The Great Gatsby (Leonardo DiCaprio)

For the most part, I couldn’t think of a better cast  for “The Great Gatsby”.  Fifteen years ago, Brad Pitt may have been a great choice for the titular part, but here and now, DiCaprio is the ideal choice.  He’s a fantastic, high-voltage talent who can play dashing, cocky, vulnerable and angry all at once; he’s a man of many faces.  Though I’m sure the experience of working with Luhrmann on “Romeo and Juliet” didn’t hurt things either.  Tobey Maguire is excellent as the somewhat naive vehicle that brings the audience into Gatsby’s world. I actually could imagine Joseph Gordon-Levitt knocking it out of the park in this role, but you can’t have Nolan’s players monopolize every movie, can you?   Maguire gives Nick Carraway an innocence and trustworthiness that serves as a rock to the audience.  No matter how crazy or deceptive things get, Nick is our constant.  While we see everything through his eyes, he’s far enough removed to be safe.  As is stated multiple times through the film, he’s within and without.

nick and daisy

Nick (Tobey Maguire) and his cousin Daisy (Carey Mulligan) attend one of Gatsby’s parties

But I found Joel Edgerton’s Tom Buchanan to be perhaps the best performance of the film.  Edgerton just nails that “old boy” attitude and bravado.  Born into money, he’s well-educated, but occupies his days with sport and wild affairs.  He’s an alpha-male on every level and doesn’t hide the fact that he truly believes himself to be of superior breeding to the nouveau riche (and nearly everybody else).

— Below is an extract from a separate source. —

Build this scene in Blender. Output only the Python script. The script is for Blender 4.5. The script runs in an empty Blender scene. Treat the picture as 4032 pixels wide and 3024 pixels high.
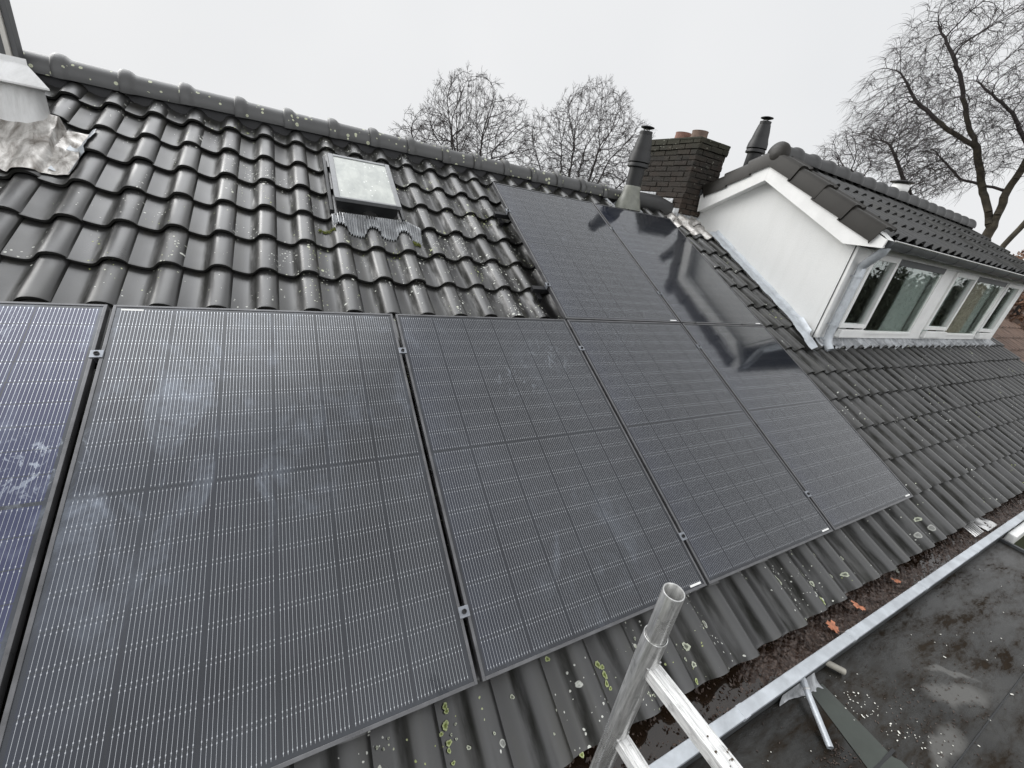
import bpy, bmesh, math, random
import numpy as np
from mathutils import Vector, Matrix, kdtree
R = math.radians
PI = math.pi
rnd = random.Random(7)
scene = bpy.context.scene
COL = scene.collection
# ------------------------------------------------------------------ camera
cd = bpy.data.cameras.new('camera'); cam = bpy.data.objects.new('camera', cd); COL.objects.link(cam)
cd.sensor_width = 36; cd.lens = 1590.91 / 4032 * 36; cd.clip_start = .02; cd.clip_end = 600
CM = Matrix(((0.8817659, 0.0483692, -0.4692007), (-0.4427617, 0.4278580, -0.7879719), (0.1626376, 0.9025509, 0.3986865)))
cam.matrix_world = Matrix.Translation((0.65612, -0.67604, 1.44147)) @ CM.to_4x4()
scene.camera = cam
# ------------------------------------------------------------------ world, sun
scene.view_settings.view_transform = 'Standard'; scene.view_settings.look = 'None'
scene.view_settings.exposure = 0; scene.view_settings.gamma = 1
SUN_EL, SUN_AZ = R(25.5), R(-43)
world = bpy.data.worlds.new('World'); scene.world = world; world.use_nodes = True
nt = world.node_tree; nt.nodes.clear()
out = nt.nodes.new('ShaderNodeOutputWorld'); bg = nt.nodes.new('ShaderNodeBackground')
sky = nt.nodes.new('ShaderNodeTexSky'); sky.sky_type = 'NISHITA'; sky.sun_disc = False
sky.sun_elevation = SUN_EL; sky.sun_rotation = SUN_AZ; sky.dust_density = 8; sky.air_density = 1.5
tc = nt.nodes.new('ShaderNodeTexCoord')
nz = nt.nodes.new('ShaderNodeTexNoise'); nz.inputs['Scale'].default_value = 1.6; nz.inputs['Detail'].default_value = 3
nt.links.new(tc.outputs['Generated'], nz.inputs['Vector'])
cr = nt.nodes.new('ShaderNodeValToRGB')
cr.color_ramp.elements[0].position = .3; cr.color_ramp.elements[0].color = (8.0, 8.15, 8.35, 1)
cr.color_ramp.elements[1].position = .75; cr.color_ramp.elements[1].color = (8.9, 8.95, 9.05, 1)
nt.links.new(nz.outputs['Fac'], cr.inputs['Fac'])
mx = nt.nodes.new('ShaderNodeMix'); mx.data_type = 'RGBA'; mx.inputs[0].default_value = .985
nt.links.new(sky.outputs[0], mx.inputs[6]); nt.links.new(cr.outputs[0], mx.inputs[7])
# overcast sky: brighter towards the zenith
sxyz = nt.nodes.new('ShaderNodeSeparateXYZ'); nt.links.new(tc.outputs['Generated'], sxyz.inputs[0])
zr = nt.nodes.new('ShaderNodeMapRange'); zr.interpolation_type = 'SMOOTHERSTEP'
for i_, v_ in ((1, .62), (2, 1.0), (3, 1.0), (4, 1.15)): zr.inputs[i_].default_value = v_
nt.links.new(sxyz.outputs[2], zr.inputs[0])
yr = nt.nodes.new('ShaderNodeMapRange'); yr.interpolation_type = 'SMOOTHSTEP'  # unseen sky behind the camera raised to light the window fronts
for i_, v_ in ((1, -.35), (2, -.9), (3, 1.0), (4, 1.9)): yr.inputs[i_].default_value = v_
nt.links.new(sxyz.outputs[1], yr.inputs[0])
pr_ = nt.nodes.new('ShaderNodeMath'); pr_.operation = 'MULTIPLY'; nt.links.new(zr.outputs[0], pr_.inputs[0]); nt.links.new(yr.outputs[0], pr_.inputs[1])
# bright lobe added to the sky above the frame, to light the tiles
dt = nt.nodes.new('ShaderNodeVectorMath'); dt.operation = 'DOT_PRODUCT'; nt.links.new(tc.outputs['Generated'], dt.inputs[0]); dt.inputs[1].default_value = Vector((-.22, .60, .77)).normalized()
gr = nt.nodes.new('ShaderNodeMapRange'); gr.interpolation_type = 'SMOOTHSTEP'
for i_, v_ in ((1, .79), (2, .97), (3, 0.), (4, 2.9)): gr.inputs[i_].default_value = v_
nt.links.new(dt.outputs['Value'], gr.inputs[0])
g2 = nt.nodes.new('ShaderNodeMath'); g2.operation = 'ADD'; nt.links.new(pr_.outputs[0], g2.inputs[0]); nt.links.new(gr.outputs[0], g2.inputs[1])
zm = nt.nodes.new('ShaderNodeVectorMath'); zm.operation = 'SCALE'; nt.links.new(mx.outputs[2], zm.inputs[0]); nt.links.new(g2.outputs[0], zm.inputs['Scale'])
nt.links.new(zm.outputs[0], bg.inputs['Color']); bg.inputs['Strength'].default_value = .1
nt.links.new(bg.outputs[0], out.inputs[0])
sd = bpy.data.lights.new('sun', 'SUN'); sun = bpy.data.objects.new('sun', sd); COL.objects.link(sun)
sd.energy = 1.9; sd.angle = R(44); sd.color = (1, .985, .96)
sdir = Vector((-.62, .66, .43)).normalized()     # towards the sun, behind the cloud
sun.rotation_euler = sdir.to_track_quat('Z', 'Y').to_euler()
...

Always running around with a brow soaked in sweat, there’s a manic, dangerous quality to him.  Yes, he’s pampered, but he’s strong and ready to explode at any moment.

If there’s a weak link, I think it would be Carey Mulligan, who’s adequate performance was only that.  If Gatsby is a 100,000-watt light bulb, than he must be fascinated with a 150,000-watt Daisy.  Mulligan is cute and fun, but she isn’t electric.  Offhand, I can’t think of a better alternative using a name actor… maybe Keira Knightly?  It’s a tough one because Mulligan definitely has the acting chops, but is lacking the presence.

3 of 4 angels

JUDGEMENT: 3 of 4 Angels

“The Great Gatsby” gets 3 out of 4 angels.  The film just pops with its fast pacing and stimulating visuals, but it slows down a little bit between the second and third acts.  Once the flash of the opulent 3D sets and energetic hip-hop music wears off, the movie falls into the category that I think most people place the book:  I’m really glad I saw it, but I don’t know that I’ll ever have to see it again.  In the end, “The Great Gatsby” is only “The Good Gatsby”.   As such, it’ll be more enjoyable in a great theater instead of on a good TV set.